I Social dopo Cambridge Analytica. Blogmeter: «Servono etica e trasparenza»
Alberto Stracuzzi, customer intelligence director della società, analizza i risvolti della vicenda che ha messo in evidenza la necessità di conciliare i diritti delle persone e l’utilizzo dei dati
Il 18 marzo due articoli del Guardian e del New York Times hanno posto all’attenzione della pubblica opinione il caso Cambridge Analytica. Un caso che, avendo evidenziato come ci possa essere un uso troppo spregiudicato dei dati degli utenti, ha preoccupato l’opinione pubblica, il mondo finanziario e le istituzioni e che ha portato Facebook a introdurre nuovi strumenti per la gestione dei dati - come nuove modifiche per le API e una policy sui dati più chiara o con criteri di trasparenza sulla costruzione e aggiornamento di liste di utenti a cui gli inserzionisti inviano campagne - e a fare maggiori controlli, rivedendo e bloccando se necessario tutte le applicazioni che hanno avuto accesso alle informazioni degli utenti.
La vicenda ha sottolineato come per chi opera nel digital ci sia la necessità di conciliare i diritti delle persone e l’utilizzo dei dati e come si debba agire seguendo un codice etico e con la dovuta trasparenza.
Engage ha approfondito la questione con Alberto Stracuzzi, Customer Intelligence Director di Blogmeter: «Al netto della questione “politica”, per cui i dati sarebbero stati utilizzati da un’agenzia terza per tentare di influenzare il voto dei cittadini statunitensi, Facebook non ha fatto nulla di esplicitamente illegale: l’acquisizione dei dati è avvenuta in base ad una policy conosciuta, comunicata e approvata dall’utente che ha fatto “click”. Possiamo sindacare sul fatto che dati degli amici di tale utente siano stati acquisiti. La vicenda ha dimostrato quindi come esistano agenzie che seguono criteri di etica e deontologia professionale e trattano i dati in maniera trasparente mentre altre non lo fanno. Nella vicenda di Cambridge Analytica noi vediamo una mancanza di “principles” non una violazione di legge».
Quindi la vicenda ha prodotto alcuni impatti positivi: «Per il nostro settore, il caso Cambridge Analytica ha chiarito che occorre un set di principi nel trattare le informazioni degli utenti.
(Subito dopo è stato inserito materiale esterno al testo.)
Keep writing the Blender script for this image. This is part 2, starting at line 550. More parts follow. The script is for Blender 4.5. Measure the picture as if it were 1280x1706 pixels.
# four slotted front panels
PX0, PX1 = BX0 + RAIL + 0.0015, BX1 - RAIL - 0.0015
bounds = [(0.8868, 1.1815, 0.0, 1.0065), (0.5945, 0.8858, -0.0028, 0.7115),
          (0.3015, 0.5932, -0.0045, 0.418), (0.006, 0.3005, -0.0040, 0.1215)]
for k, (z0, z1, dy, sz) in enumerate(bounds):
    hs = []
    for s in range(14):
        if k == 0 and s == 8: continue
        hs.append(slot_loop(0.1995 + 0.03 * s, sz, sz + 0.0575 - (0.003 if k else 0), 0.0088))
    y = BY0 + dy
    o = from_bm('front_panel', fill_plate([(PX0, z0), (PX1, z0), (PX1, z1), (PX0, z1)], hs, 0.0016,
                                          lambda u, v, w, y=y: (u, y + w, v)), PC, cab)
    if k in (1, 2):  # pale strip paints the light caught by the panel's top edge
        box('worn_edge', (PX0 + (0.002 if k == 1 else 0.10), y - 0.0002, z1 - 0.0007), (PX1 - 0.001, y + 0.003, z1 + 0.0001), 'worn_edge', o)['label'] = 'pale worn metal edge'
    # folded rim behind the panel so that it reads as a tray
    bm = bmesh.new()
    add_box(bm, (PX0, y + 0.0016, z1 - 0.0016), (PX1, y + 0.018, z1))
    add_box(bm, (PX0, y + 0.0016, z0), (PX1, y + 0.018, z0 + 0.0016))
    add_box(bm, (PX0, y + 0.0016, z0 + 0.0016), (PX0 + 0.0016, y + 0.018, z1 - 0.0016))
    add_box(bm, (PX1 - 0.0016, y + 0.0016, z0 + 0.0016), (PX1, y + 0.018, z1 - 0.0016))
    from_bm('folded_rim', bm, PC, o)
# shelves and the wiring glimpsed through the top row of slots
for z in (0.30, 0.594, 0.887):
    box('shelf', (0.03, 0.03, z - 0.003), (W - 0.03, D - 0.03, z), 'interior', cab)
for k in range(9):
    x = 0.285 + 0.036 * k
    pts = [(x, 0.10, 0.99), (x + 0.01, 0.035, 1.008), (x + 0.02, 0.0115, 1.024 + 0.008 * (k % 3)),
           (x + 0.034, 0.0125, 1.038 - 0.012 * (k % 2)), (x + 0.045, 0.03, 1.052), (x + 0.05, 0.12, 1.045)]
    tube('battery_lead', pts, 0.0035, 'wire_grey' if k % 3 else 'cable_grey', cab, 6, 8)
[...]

Principi che comportano trasparenza. Le società come Blogmeter attive nella social media intelligence, ad esempio, forniscono esclusivamente informazioni di pubblico dominio aggregate per costruire indici, indicatori, evidenze statistiche. Da parte loro, i social, soprattutto Facebook, hanno quindi rafforzato la tutela degli utenti e questo è un ulteriore risvolto positivo del caso”.
Tra i lati negativi della vicenda, «ci sono, invece, la confusione sugli avvenimenti e il fatto che non sia stata effettuata una efficace distinzione tra le società che agiscono in maniera trasparente da quelle che non lo fanno», commenta Stracuzzi.
Ma quali saranno le conseguenze per il mercato? «Nell’immediato direi poche: chi agisce con correttezza sa dimostrarlo ad esempio certificando il modo con cui accede ai dati e con cui li usa». Nel lungo periodo, vicende come questa possono portare all’introduzione di norme più stringenti per quanto riguarda il trattamento delle informazioni personali: «Tra i rischi dell’adozione di norme più restrittive per la raccolta di dati sui social, ci sarebbe la restrizione della raccolta di “opinioni”. E tutto questo, unito ad altre forme di restrizione al contatto con i consumatori, si tradurrebbe in mancanza di conoscenza da parte del mercato di informazioni fondamentali che permettono, ad esempio, di fornire alle persone servizi personalizzati o di sapere qual è il ritorno di una campagna pubblicitaria per l’investitore. Chi, come noi, si occupa di aiutare il dialogo tra consumatori e aziende non può non segnalare questo rischio, che danneggerebbe in primis i consumatori e le aziende, cioè gli stessi soggetti che il legislatore vorrebbe tutelare».